What's Prayer H?

You don't need to be very observant to notice that the services have changed. For a start, they come on long, narrow sheets of paper (the shape is to try and stop you taking too many of them away!). And some of them have prayers and words that we are not familiar with. What's going on?

If you read this magazine regularly, you will know that the Church of England has introduced a new service book, called Common Worship. It came into use in December last year. Because of David's departure and Richard's arrival, we don't have to start using it at once. One of the features of Common Worship is the great variety of prayers and forms of service which it offers.

Variety is something Anglicans have only recently learned to value. Our pews at St Ursula's still contain the Book of Common Prayer, dating from 1662. This prayer book is almost the same as the book written by Thomas Cranmer, Archbishop of Canterbury in 1549 (and revised in 1552). The books were authorized by the English Parliament. The law authorizing them was called the Act of Uniformity. The idea was that there should be one form of service, used everywhere in England and by everyone, every Sunday - and indeed every day.

Uniformity meant that there was no unprepared, extempore prayer. In contrast to many of the other Reformation traditions, the Church of England relied on fixed forms of wording - and thanks to Cranmer's genius with language, the liturgy proclaimed the gospel not only through what the congregation did, but through what they said.

In the middle of the nineteenth century, people questioned whether a book first written 400 years previously was suitable for people who were no longer face to face with the issues of the Reformation, and no longer spoke the same language as Shakespeare. In 1906 a Royal Commission looked at the question of revision, and the church itself produced a revised Book of Common Prayer, with some freedom to omit or change the order of prayers. Parliament in 1927 refused to authorize it (but the church published it the following year, and many people used it!)

The debate at the time awakened a real interest in liturgy - what we do when we come to church. In 1958, the Lambeth Conference started a process of liturgical reform, and experimental forms of service came into use - we still have copies of the so-called Series 3 services, produced in 1971, and our blue service book is taken from the result of these experiments, the Alternative Service Book 1980. 1980 was part of the title, intentionally, and it was stressed that it was a temporary alternative, to be reconsidered after twenty years.
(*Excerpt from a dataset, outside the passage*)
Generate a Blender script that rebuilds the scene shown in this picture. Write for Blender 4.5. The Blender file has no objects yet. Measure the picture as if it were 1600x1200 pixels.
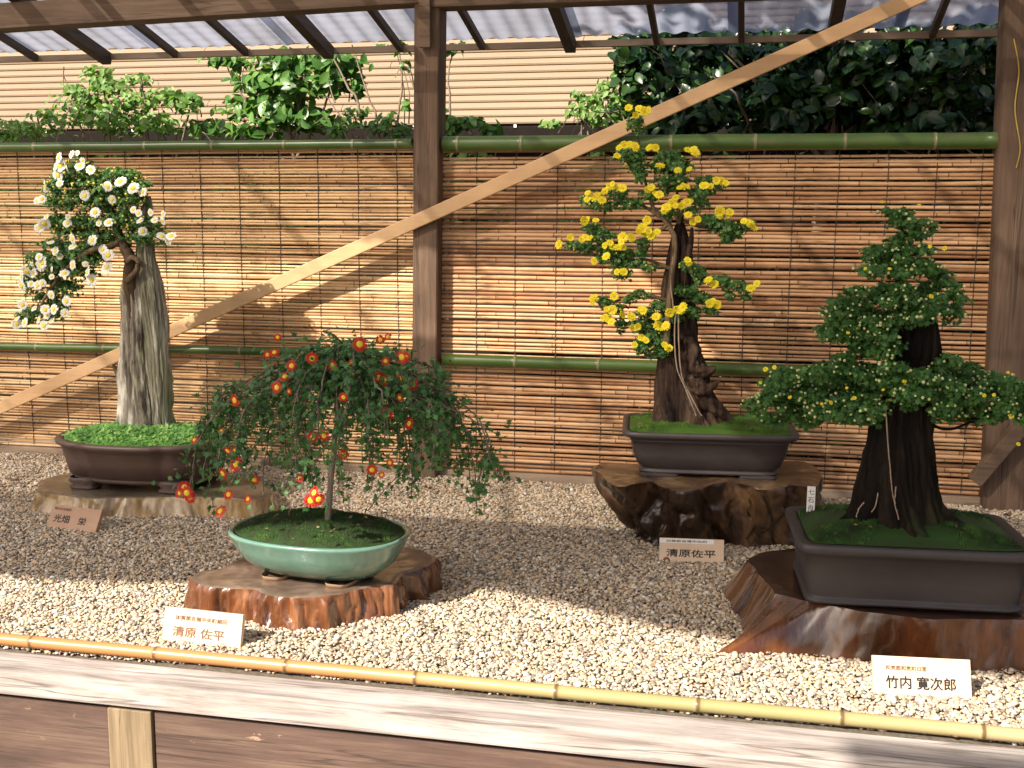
import bpy, math, random
import numpy as np
from math import sin, cos, pi, radians as R
from mathutils import Vector, Matrix, noise

random.seed(7); rng = np.random.default_rng(7)
sc = bpy.context.scene
COL = sc.collection

# ------------------------------------------------------------------ camera
HC, FPX = 0.95, 1750.0
YAW, PITCH, ROLL = R(12.0), R(8.5), R(0.3)
Fv = np.array([-sin(YAW)*cos(PITCH), cos(YAW)*cos(PITCH), -sin(PITCH)])
Rt = np.array([cos(YAW), sin(YAW), 0.0]); Ut = np.cross(Rt, Fv)
Rv = Rt*cos(ROLL)+Ut*sin(ROLL); Uv = -Rt*sin(ROLL)+Ut*cos(ROLL)
CAMP = np.array([0.0, 0.0, HC])
cam = bpy.data.cameras.new('camera'); camo = bpy.data.objects.new('camera', cam); COL.objects.link(camo)
cam.sensor_width = 36; cam.lens = FPX/1600*36; cam.clip_end = 500; cam.clip_start = 0.02
m = Matrix.Identity(4)
for i in range(3):
    m[i][0] = Rv[i]; m[i][1] = Uv[i]; m[i][2] = -Fv[i]; m[i][3] = CAMP[i]
camo.matrix_world = m
sc.camera = camo
# ------------------------------------------------------------------ light
SD = np.array([0.50, 0.80, -0.74]); SD /= np.linalg.norm(SD)        # direction sunlight travels
w = bpy.data.worlds.new('World'); sc.world = w; w.use_nodes = True
nt = w.node_tree; bg = nt.nodes['Background']
sky = nt.nodes.new('ShaderNodeTexSky'); sky.sky_type = 'NISHITA'; sky.sun_disc = False
sky.sun_elevation = math.asin(-SD[2]); sky.sun_rotation = math.atan2(-SD[0], -SD[1])
sky.dust_density = 4.0; sky.ozone_density = 0.3; sky.air_density = 0.8
nt.links.new(sky.outputs[0], bg.inputs[0]); bg.inputs[1].default_value = 0.085
sun = bpy.data.lights.new('sun', 'SUN'); suno = bpy.data.objects.new('sun', sun); COL.objects.link(suno)
sun.energy = 5.0; sun.angle = R(0.55); sun.color = (1.0, 0.91, 0.78)
suno.rotation_euler = Vector(SD).to_track_quat('-Z', 'Y').to_euler(); suno.location = (-4, -5, 8)
vs = sc.view_settings; vs.view_transform = 'Standard'; vs.look = 'None'; vs.gamma = 1; vs.exposure = 1.0
vs.use_curve_mapping = False
sc.cycles.max_bounces = 8; sc.cycles.transparent_max_bounces = 16; sc.cycles.use_denoising = True
sc.cycles.caustics_reflective = False; sc.cycles.caustics_refractive = False

# ------------------------------------------------------------------ pixel <-> world helpers (photo pixels 1600x1200)
def ray(x, y): return Fv*FPX+Rv*(x-800)+Uv*(600-y)
def G(x, y, z=0.0):
    d = ray(x, y); return CAMP+d*((z-HC)/d[2])
def P(x, y, Y):
    d = ray(x, y); return CAMP+d*(Y/d[1])
def ppm(p): return FPX/np.dot(np.asarray(p)-CAMP, Fv)
def proj(p):
    q = np.asarray(p)-CAMP; k = np.dot(q, Fv)
    return np.array([800+FPX*np.dot(q, Rv)/k, 600-FPX*np.dot(q, Uv)/k])
YF = G(690, 742)[1]        # fence plane
YB = 2.08                  # front edge of the bed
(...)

Meanwhile the Roman Catholic church had woken up to what we Anglicans were doing, and, spurred on by their Dutch members (the Netherlands are full of radical thinkers!), and by the Swiss theologian, Hans Küng, had set up their own commission for liturgical reform in 1963 as part of the Second Vatican Council's deliberations. And the Protestant churches started taking a new interest in liturgy, too. The Roman Catholics produced a new service book in 1970, and its revisions in 1975 and 2000 are a sign that all the churches are moving closer together in our vision of how we worship.

One feature of all these modern revisions is the provision for different prayers at the Eucharist. Series 3 offered two, the Alternative Service Book, like the Roman missal, offered four. Common Worship offers eight.

What is new is not always good. Many people felt the services produced in the seventies were lacking in spiritual depth. And now we are using a selection of the new services, to see what you think. The most unfamiliar is marked Prayer H. It has been described as a wonderful participation of the whole community in the Eucharist, it has been described as a return to the way the first Christians would have worshipped, and it has been described as a service written for those in a hurry to catch a bus.

Heaven is unlikely to be uniform. Different people have different needs and are moved by different things. Worship is a foretaste of heaven. We seriously want to know your thoughts on our new services, so that as a church we can move closer to heaven in our worship and in our lives. Nothing is fixed, so let us know your opinions - tell Richard, or Linda, or the wardens, or any council member. For worship is something that in heaven we shall all be offering together.